GROWING UP PRO-LIFE

Seashells Mom

What It Still Means Today

Growing Up Pro-Life

Fr. Frederick Edlefsen

 

Back in the 1970’s, mom and dad got involved in the “Right to Life” movement.  Nothing strident.  But they were grieved when the Supreme Court greenlighted the violation of unborn babies.   Mom was an artist, empathic to all things delicate, vulnerable, and small.  She contemplated everything’s soul.  Dad taught high school English and Drama.  He had a soft spot in his heart for the riffraff, personally choosing a group he called the “dirty dozen” to star in Mash, a play he directed based on the popular sitcom. 

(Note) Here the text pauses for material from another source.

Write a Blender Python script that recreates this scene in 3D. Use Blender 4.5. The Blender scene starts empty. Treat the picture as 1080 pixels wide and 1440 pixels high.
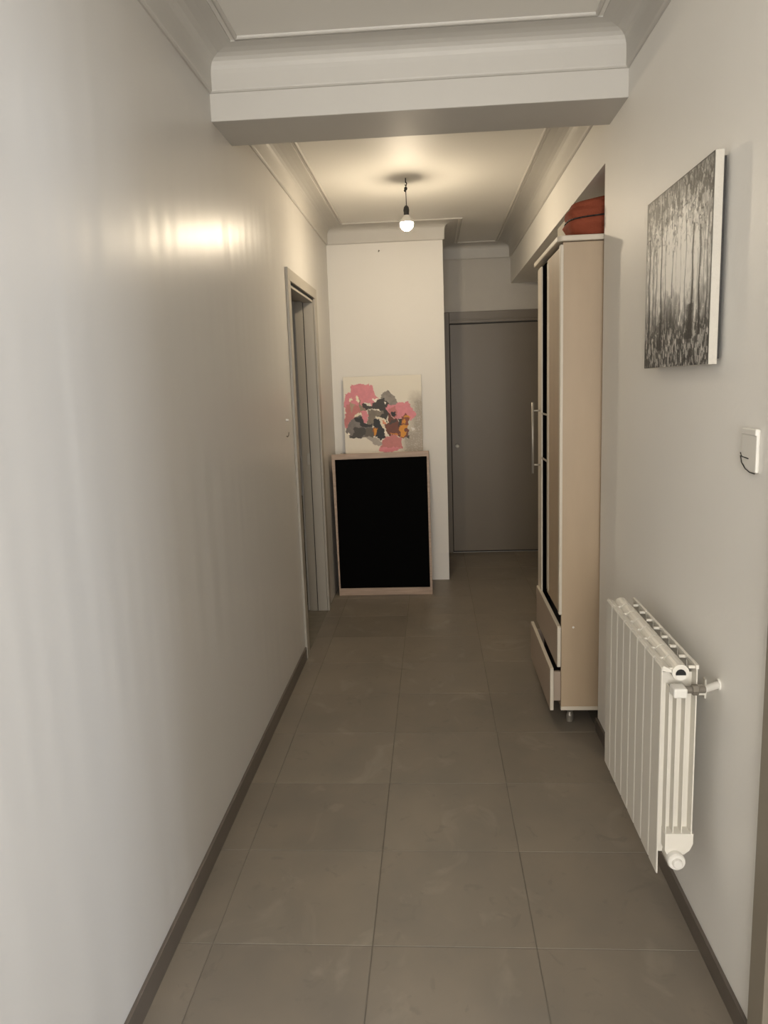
import bpy, bmesh, math, random
import numpy as np
from mathutils import Vector, Matrix, noise

sc = bpy.context.scene
COL = sc.collection
random.seed(4)

# ------------------------------------------------------------------ camera
cam_d = bpy.data.cameras.new('camera')
cam_d.sensor_fit = 'VERTICAL'
cam_d.sensor_height = 36.0
cam_d.sensor_width = 27.0
cam_d.lens = 36.0 * 1062.4663 / 1440.0
cam_d.clip_start = 0.02
cam = bpy.data.objects.new('camera', cam_d)
COL.objects.link(cam)
R_ = Vector((0.99744601, -0.02342442, -0.06747408))
F_ = Vector((0.0626065, -0.16796819, 0.98380237))
U_ = Vector((-0.0343785, -0.98551407, -0.16607268))
right = Vector((R_[0], F_[0], U_[0]))
down = Vector((R_[1], F_[1], U_[1]))
fwd = Vector((R_[2], F_[2], U_[2]))
m = Matrix.Identity(4)
for i in range(3):
    m[i][0] = right[i]; m[i][1] = -down[i]; m[i][2] = -fwd[i]
m[2][3] = 1.45
cam.matrix_world = m
sc.camera = cam

# ------------------------------------------------------------------ world, lights, exposure
w = bpy.data.worlds.new('sky'); sc.world = w; w.use_nodes = True
bg = w.node_tree.nodes['Background']
bg.inputs[0].default_value = (0.55, 0.68, 0.9, 1); bg.inputs[1].default_value = 1.0

BULB = 465.0
def area(name, loc, target, sx, sy, power, col):
    l = bpy.data.lights.new(name, 'AREA'); l.shape = 'RECTANGLE'; l.size = sx; l.size_y = sy
    l.energy = power; l.color = col
    o = bpy.data.objects.new(name, l); COL.objects.link(o)
    o.location = loc
    o.rotation_euler = (Vector(target) - Vector(loc)).to_track_quat('-Z', 'Y').to_euler()
    return o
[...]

Perhaps dad’s connection with the “dirty dozen” was influenced by his radio days at WNNJ in Newton, New Jersey.  People opened up to him.  It was the late 1960s.  As a radio DJ and newsman, he accompanied military personnel to inform parents of their son’s death in Vietnam.  What would a young radio man say at such a grievous moment?  He made a delicate request: “Tell me about your son.”  The parents opened up.  They had something to tell the whole world – about their son. 

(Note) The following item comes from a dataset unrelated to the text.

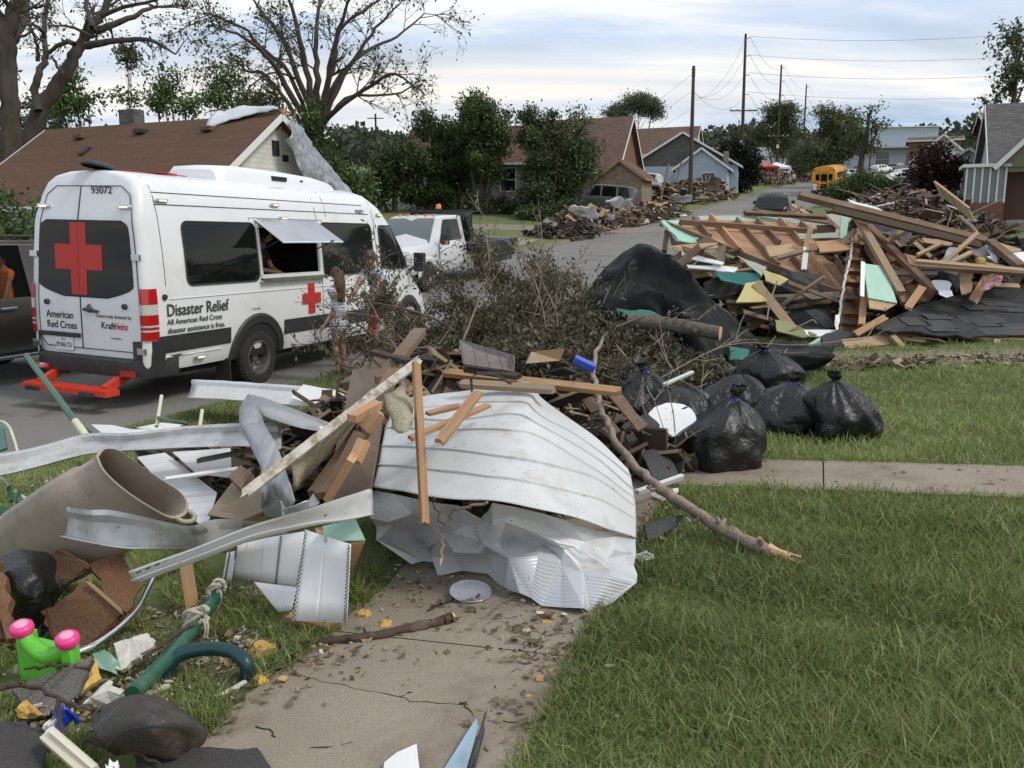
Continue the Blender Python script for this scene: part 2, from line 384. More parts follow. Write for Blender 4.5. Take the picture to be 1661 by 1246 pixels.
# ------------------------------------------------ base materials
m_lawn=M('lawn_soil',(.085,.120,.030),(.125,.150,.045),.95,1.3,dirt=(.19,.17,.09),dscale=.35,dth=(.58,.76),fine=(60,(.15,.16,.06)),bump=.6,bscale=40)
m_asphalt=M('asphalt',(.145,.137,.128),(.195,.185,.172),.85,.35,fine=(160,(.24,.22,.20),.35),dirt=(.075,.07,.066),dscale=.8,dth=(.55,.7),bump=.25,bscale=120)
m_conc=M('old_concrete',(.31,.265,.205),(.39,.335,.265),.9,1.4,fine=(190,(.15,.11,.08),.55),dirt=(.165,.12,.085),dscale=1.7,dth=(.5,.72),bump=.35,bscale=150)
m_gravel=M('gravel_dirt',(.24,.195,.15),(.32,.27,.21),.95,3,fine=(90,(.12,.10,.08)),dirt=(.14,.11,.08),dscale=2,bump=.6,bscale=60)
m_kerb=M('kerb_concrete',(.26,.23,.19),(.33,.30,.25),.9,3,fine=(80,(.14,.12,.09)),dirt=(.12,.10,.07),dscale=2)
# ------------------------------------------------ terrain
ys=[-40,-20,-8,0,2,4,6,8,10,12,14,17,20,23,26,30,33,37,41,45,50,58,67,77,86,100,115,132,155,177,200,230,265,300,370,450,560,700,1000,1500]
os_=[-1500,-700,-350,-200,-120,-80,-50,-35,-25,-18,-14,-11,-9.6,-9.05,-8.9,-8.83,-8.0,-6,-4.45,-3,-1,-.073,0,.07,.15,.5,1,2,3.5,5,7,9,11,13,15.5,17,20,30,45,70,120,200,400,800,1500]
def terrain_sheet(offs,yy,dz,skip=None):
    return [[V((KX+KS*y+o,y,T(KX+KS*y+o,y)+dz(o))) for o in offs] for y in yy]
g=MB(); g.grid(terrain_sheet(os_,ys,lambda o:-.06 if -8.87<o<-.05 else 0))
g.build('ground',m_lawn,kind='structure',smooth=40,org=V((0,0,0)))
yr=[y for y in ys if y<=300]; yr=sorted(set(yr+[-40+2*i for i in range(20,40)]))
g=MB(); g.grid([[V((KX+KS*y+o,y,prof(y)+.03*(1-((o+4.45)/4.45)**2))) for o in (-8.9,-7,-4.45,-2,0)] for y in yr]); g.build('road',m_asphalt,kind='structure',smooth=60,org=V((0,0,0)))
for o0,o1 in ((0,.16),(-9.06,-8.9)):
    g=MB()
    for a,b in zip(yr,yr[1:]):
        pass
    rows=[]
    for y in yr:
        x=KX+KS*y; z=prof(y); q=.09
        rows.append([V((x+o0,y,z-.05)),V((x+o0,y,z+q)),V((x+o1,y,z+q)),V((x+o1,y,z-.05))])
    g.grid(rows); g.build('kerb',m_kerb,kind='structure',org=V((0,0,0)))
# footway that runs with the street, and the walk that crosses the lawn
def strip(name,pts,w,mat,dz=.012,n=14,wob=0.0,th=.05):
    rows=[]; pts=[V(p) for p in pts]; rnd=random.Random(4)
    full=[]
    for a,b in zip(pts,pts[1:]):
        for k in range(n): full.append(a.lerp(b,k/n))
    full.append(pts[-1])
    for i,p in enumerate(full):
        d=(full[min(i+1,len(full)-1)]-full[max(i-1,0)]); d.z=0; d.normalize(); s=V((d.y,-d.x,0))
        wl=w/2+rnd.uniform(-wob,wob); wr=w/2+rnd.uniform(-wob,wob)
        r=[]
        for t in (-1.0,-1.0,-.5,0,.5,1.0,1.0):
            q=p+s*(t*(wl if t<0 else wr)); r.append(q)
        rows.append([V((q.x,q.y,T(q.x,q.y)+(dz if 0<k<6 else -th))) for k,q in enumerate(r)])
    g=MB(); g.grid(rows); return g.build(name,mat,kind='structure',org=V((0,0,0)))
SWD=V((.345,1,0)).normalized()
sw0=V((-.54,2.6,0))
def SWC(y): return sw0+V((.345,1,0))*(y-2.6)
SWW=1.12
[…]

  During Gulf Coast vacations, mom combed beaches for seashells, contemplating their intricate colors, curves, and textures.  She often sketched or water-colored them.  Her moral conscience expressed these sensibilities: destroying intricate beauty was repugnant.  Nature’s sacraments reveal God’s mind.  But, in our rough-spoken world, the seashells of human life were being smashed before the ocean of God could craft their beauty.  

One Advent, my Catholic high school collected gifts for needy children. Mom, dad, and I brought our presents to a poor family.  But when we entered their apartment, the family’s father expressly turned his back on us, perhaps in shame or resentment.  But the mom and children accepted the presents.  In truth, I still feel conflicted and convicted by the experience.  Yes, it opened my eyes to a social problem.  But social problems are also very personal.  They intimately touch upon a person’s dignity.  Decades have since passed, and I’m still processing this.   

Once a baby comes from the womb into the world, it must be given life again and again and again.  Even a father who must watch his children receive charity needs to be given life.  Being pro-life is more than stopping death.  It’s affirmative.  Giving life – again and again and again – is a way of life.   That’s what I learned from growing up pro-life.